▶ _WHAT TO PRODUCE_:
Reproduce exactly the lines from the one containing "Write part 2" through the one containing "CM = coupler_mesh()", both included, and nothing else.

▶ _DATA EXTRACT_:
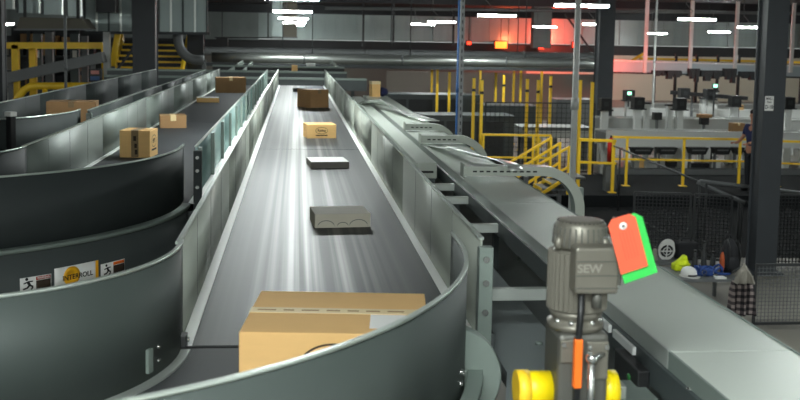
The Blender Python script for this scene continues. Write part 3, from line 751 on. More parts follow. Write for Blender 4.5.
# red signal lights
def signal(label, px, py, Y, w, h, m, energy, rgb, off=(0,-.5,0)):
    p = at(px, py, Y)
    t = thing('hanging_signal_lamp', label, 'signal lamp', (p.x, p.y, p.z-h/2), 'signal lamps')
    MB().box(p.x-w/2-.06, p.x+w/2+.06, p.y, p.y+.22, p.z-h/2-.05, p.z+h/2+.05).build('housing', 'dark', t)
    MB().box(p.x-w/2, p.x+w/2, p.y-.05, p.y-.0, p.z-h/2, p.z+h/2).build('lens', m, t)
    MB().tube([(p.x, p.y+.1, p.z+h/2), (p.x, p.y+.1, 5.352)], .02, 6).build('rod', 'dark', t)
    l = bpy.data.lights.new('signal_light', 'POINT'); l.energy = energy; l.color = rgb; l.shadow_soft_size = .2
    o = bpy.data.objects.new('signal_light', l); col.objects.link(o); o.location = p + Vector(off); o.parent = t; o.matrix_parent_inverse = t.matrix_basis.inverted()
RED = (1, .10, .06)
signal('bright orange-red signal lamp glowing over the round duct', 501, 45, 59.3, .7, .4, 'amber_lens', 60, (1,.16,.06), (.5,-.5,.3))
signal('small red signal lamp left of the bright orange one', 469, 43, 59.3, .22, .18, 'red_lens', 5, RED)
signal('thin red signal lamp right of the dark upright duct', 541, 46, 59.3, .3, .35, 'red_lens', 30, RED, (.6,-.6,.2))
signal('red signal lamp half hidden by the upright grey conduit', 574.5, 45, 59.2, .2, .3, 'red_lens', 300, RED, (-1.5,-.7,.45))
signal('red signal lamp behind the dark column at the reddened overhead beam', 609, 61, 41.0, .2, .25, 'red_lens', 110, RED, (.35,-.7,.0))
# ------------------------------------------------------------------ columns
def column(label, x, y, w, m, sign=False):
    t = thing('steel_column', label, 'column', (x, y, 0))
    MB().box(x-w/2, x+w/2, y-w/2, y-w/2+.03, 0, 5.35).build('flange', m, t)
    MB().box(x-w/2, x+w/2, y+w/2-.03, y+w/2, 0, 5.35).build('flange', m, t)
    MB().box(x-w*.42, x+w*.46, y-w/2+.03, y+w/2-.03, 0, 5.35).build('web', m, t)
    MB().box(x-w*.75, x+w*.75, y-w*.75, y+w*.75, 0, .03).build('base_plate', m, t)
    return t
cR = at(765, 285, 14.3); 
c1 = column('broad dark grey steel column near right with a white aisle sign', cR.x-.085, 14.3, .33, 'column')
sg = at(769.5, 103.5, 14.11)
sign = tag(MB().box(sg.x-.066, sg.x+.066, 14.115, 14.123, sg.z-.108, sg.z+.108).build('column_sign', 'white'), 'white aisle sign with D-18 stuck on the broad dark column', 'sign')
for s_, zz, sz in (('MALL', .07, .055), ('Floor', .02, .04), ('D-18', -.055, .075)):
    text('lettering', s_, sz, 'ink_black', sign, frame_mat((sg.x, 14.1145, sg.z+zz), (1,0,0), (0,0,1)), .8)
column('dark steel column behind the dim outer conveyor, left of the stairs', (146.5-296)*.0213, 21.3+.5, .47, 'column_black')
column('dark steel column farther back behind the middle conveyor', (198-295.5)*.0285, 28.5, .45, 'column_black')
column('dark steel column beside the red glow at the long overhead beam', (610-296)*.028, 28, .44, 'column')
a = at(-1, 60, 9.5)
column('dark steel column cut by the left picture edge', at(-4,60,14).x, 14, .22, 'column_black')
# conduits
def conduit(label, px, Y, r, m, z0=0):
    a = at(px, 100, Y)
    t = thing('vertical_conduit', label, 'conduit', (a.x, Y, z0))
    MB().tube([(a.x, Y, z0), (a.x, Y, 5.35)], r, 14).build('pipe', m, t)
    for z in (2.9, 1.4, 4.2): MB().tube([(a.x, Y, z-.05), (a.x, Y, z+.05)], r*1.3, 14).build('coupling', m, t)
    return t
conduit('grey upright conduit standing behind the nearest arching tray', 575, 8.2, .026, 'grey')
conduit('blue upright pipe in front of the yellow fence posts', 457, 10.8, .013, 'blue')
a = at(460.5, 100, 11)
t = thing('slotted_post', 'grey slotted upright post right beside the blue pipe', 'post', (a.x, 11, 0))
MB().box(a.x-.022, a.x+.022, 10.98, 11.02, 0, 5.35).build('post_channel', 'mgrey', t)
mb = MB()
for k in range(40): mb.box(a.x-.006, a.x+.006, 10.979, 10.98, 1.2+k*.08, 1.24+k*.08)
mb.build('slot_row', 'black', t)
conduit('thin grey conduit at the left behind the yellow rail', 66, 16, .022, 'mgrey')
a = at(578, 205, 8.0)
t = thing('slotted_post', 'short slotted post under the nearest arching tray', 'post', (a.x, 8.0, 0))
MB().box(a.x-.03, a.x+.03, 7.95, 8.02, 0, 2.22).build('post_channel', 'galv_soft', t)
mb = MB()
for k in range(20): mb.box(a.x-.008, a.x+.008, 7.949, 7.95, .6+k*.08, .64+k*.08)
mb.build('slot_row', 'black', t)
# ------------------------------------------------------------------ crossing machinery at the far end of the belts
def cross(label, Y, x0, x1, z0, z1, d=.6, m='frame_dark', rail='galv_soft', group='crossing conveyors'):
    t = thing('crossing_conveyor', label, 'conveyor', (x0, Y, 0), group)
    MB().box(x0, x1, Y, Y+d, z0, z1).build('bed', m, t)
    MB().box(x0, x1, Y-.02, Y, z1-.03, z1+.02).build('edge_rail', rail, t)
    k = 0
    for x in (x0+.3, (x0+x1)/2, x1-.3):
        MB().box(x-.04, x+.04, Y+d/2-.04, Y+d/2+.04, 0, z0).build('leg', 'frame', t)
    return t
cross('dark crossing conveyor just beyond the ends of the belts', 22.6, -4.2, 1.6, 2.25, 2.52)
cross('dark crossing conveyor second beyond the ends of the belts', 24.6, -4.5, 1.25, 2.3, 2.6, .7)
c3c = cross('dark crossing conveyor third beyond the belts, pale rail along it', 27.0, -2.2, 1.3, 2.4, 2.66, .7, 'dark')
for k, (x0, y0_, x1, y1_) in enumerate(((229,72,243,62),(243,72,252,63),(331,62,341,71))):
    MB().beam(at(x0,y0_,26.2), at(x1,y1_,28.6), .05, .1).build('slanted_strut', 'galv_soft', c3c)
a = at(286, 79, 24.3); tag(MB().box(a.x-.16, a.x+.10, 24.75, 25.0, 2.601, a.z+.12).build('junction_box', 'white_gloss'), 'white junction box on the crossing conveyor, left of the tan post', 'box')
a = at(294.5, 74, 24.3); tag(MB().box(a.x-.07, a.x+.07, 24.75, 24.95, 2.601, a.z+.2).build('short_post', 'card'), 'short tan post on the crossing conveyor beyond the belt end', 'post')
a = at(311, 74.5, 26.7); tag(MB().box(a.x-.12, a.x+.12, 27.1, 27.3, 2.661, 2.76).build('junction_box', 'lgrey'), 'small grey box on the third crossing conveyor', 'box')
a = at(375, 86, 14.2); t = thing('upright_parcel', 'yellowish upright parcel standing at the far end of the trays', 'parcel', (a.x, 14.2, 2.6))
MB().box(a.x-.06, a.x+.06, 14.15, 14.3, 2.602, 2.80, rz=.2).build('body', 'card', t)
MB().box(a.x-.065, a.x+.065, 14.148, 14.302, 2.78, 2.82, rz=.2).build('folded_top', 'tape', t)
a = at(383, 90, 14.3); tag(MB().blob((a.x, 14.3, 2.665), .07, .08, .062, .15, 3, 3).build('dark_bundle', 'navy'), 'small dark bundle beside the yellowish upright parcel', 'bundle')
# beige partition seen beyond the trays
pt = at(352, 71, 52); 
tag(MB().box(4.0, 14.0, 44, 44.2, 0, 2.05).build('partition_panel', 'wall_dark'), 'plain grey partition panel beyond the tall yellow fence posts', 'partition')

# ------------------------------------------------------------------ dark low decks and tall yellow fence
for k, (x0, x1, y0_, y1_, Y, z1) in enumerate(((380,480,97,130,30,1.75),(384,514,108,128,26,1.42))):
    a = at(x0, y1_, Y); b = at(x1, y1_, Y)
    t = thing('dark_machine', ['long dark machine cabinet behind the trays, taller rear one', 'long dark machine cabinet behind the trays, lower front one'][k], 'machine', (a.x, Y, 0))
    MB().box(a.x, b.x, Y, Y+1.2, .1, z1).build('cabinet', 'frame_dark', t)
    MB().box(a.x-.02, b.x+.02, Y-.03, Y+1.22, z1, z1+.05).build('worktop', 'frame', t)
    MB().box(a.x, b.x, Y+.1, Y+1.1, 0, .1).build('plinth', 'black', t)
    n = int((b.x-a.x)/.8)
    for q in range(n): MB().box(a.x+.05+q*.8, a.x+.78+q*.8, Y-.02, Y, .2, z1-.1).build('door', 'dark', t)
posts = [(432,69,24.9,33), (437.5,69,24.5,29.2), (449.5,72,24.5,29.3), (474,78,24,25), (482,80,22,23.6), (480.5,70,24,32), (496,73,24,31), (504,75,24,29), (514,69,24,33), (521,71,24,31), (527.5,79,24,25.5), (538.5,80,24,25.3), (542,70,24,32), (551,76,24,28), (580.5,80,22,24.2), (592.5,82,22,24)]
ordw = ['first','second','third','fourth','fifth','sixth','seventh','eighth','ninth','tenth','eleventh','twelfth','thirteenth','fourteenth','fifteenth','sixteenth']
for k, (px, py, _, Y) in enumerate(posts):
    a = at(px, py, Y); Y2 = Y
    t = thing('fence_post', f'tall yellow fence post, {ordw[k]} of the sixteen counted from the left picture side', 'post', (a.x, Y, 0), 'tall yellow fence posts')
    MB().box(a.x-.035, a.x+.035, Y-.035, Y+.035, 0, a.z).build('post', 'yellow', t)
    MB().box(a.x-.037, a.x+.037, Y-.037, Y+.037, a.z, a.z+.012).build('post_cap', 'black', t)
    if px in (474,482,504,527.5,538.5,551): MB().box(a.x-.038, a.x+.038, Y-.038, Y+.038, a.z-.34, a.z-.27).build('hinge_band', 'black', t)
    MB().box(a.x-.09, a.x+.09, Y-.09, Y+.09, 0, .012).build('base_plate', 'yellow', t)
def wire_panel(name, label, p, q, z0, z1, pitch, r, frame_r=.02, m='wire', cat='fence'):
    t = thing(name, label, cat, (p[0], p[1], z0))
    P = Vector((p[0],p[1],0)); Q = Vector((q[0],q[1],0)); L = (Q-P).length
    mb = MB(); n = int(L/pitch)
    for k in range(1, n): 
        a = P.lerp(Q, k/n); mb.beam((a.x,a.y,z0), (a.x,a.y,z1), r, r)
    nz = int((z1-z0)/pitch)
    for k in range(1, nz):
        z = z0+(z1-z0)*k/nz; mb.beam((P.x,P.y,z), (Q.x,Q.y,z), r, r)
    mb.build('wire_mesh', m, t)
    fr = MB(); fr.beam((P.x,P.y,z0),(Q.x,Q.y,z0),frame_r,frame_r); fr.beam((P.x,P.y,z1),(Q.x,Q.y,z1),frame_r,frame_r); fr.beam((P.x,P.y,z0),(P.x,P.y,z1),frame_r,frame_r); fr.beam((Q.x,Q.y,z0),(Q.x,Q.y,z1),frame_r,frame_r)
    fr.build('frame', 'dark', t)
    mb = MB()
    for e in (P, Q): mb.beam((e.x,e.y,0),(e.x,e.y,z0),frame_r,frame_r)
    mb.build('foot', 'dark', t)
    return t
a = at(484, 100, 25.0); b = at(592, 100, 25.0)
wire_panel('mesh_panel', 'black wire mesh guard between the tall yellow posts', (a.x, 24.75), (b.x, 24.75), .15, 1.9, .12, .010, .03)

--

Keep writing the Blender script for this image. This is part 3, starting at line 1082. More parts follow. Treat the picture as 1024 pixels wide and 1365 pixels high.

...

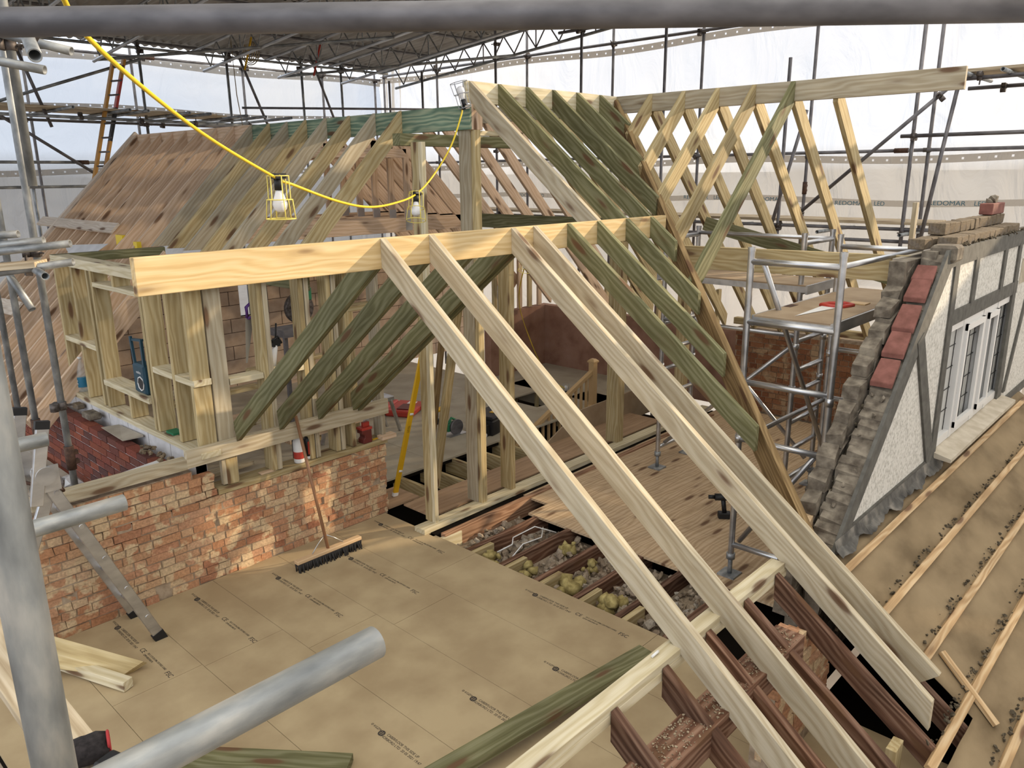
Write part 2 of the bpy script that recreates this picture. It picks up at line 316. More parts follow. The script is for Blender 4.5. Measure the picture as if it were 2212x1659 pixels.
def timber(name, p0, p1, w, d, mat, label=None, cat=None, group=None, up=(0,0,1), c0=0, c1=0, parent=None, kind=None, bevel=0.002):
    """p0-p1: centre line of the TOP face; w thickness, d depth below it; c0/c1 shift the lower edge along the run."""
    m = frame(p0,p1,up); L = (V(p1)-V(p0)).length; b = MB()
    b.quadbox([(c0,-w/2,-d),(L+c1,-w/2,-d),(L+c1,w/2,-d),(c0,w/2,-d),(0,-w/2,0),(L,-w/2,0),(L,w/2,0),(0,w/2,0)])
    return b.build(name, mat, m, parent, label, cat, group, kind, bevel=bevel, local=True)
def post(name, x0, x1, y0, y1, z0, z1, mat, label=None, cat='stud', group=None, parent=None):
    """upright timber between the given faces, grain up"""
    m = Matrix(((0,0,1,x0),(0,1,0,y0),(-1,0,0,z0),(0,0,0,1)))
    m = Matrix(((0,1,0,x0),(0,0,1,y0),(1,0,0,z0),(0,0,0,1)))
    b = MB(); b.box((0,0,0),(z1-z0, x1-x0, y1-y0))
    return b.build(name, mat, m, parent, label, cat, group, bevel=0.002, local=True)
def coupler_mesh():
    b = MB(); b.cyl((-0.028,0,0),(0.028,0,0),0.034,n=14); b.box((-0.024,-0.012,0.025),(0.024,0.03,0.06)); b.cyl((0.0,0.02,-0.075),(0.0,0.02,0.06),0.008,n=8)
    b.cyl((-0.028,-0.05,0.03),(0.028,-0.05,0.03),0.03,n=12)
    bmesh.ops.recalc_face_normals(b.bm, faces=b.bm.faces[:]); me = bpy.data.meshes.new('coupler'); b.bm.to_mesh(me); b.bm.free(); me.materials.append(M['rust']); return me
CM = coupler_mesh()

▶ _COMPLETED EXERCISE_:
Write part 2 of the bpy script that recreates this picture. It picks up at line 316. More parts follow. The script is for Blender 4.5. Measure the picture as if it were 2212x1659 pixels.
def timber(name, p0, p1, w, d, mat, label=None, cat=None, group=None, up=(0,0,1), c0=0, c1=0, parent=None, kind=None, bevel=0.002):
    """p0-p1: centre line of the TOP face; w thickness, d depth below it; c0/c1 shift the lower edge along the run."""
    m = frame(p0,p1,up); L = (V(p1)-V(p0)).length; b = MB()
    b.quadbox([(c0,-w/2,-d),(L+c1,-w/2,-d),(L+c1,w/2,-d),(c0,w/2,-d),(0,-w/2,0),(L,-w/2,0),(L,w/2,0),(0,w/2,0)])
    return b.build(name, mat, m, parent, label, cat, group, kind, bevel=bevel, local=True)
def post(name, x0, x1, y0, y1, z0, z1, mat, label=None, cat='stud', group=None, parent=None):
    """upright timber between the given faces, grain up"""
    m = Matrix(((0,0,1,x0),(0,1,0,y0),(-1,0,0,z0),(0,0,0,1)))
    m = Matrix(((0,1,0,x0),(0,0,1,y0),(1,0,0,z0),(0,0,0,1)))
    b = MB(); b.box((0,0,0),(z1-z0, x1-x0, y1-y0))
    return b.build(name, mat, m, parent, label, cat, group, bevel=0.002, local=True)
def coupler_mesh():
    b = MB(); b.cyl((-0.028,0,0),(0.028,0,0),0.034,n=14); b.box((-0.024,-0.012,0.025),(0.024,0.03,0.06)); b.cyl((0.0,0.02,-0.075),(0.0,0.02,0.06),0.008,n=8)
    b.cyl((-0.028,-0.05,0.03),(0.028,-0.05,0.03),0.03,n=12)
    bmesh.ops.recalc_face_normals(b.bm, faces=b.bm.faces[:]); me = bpy.data.meshes.new('coupler'); b.bm.to_mesh(me); b.bm.free(); me.materials.append(M['rust']); return me
CM = coupler_mesh()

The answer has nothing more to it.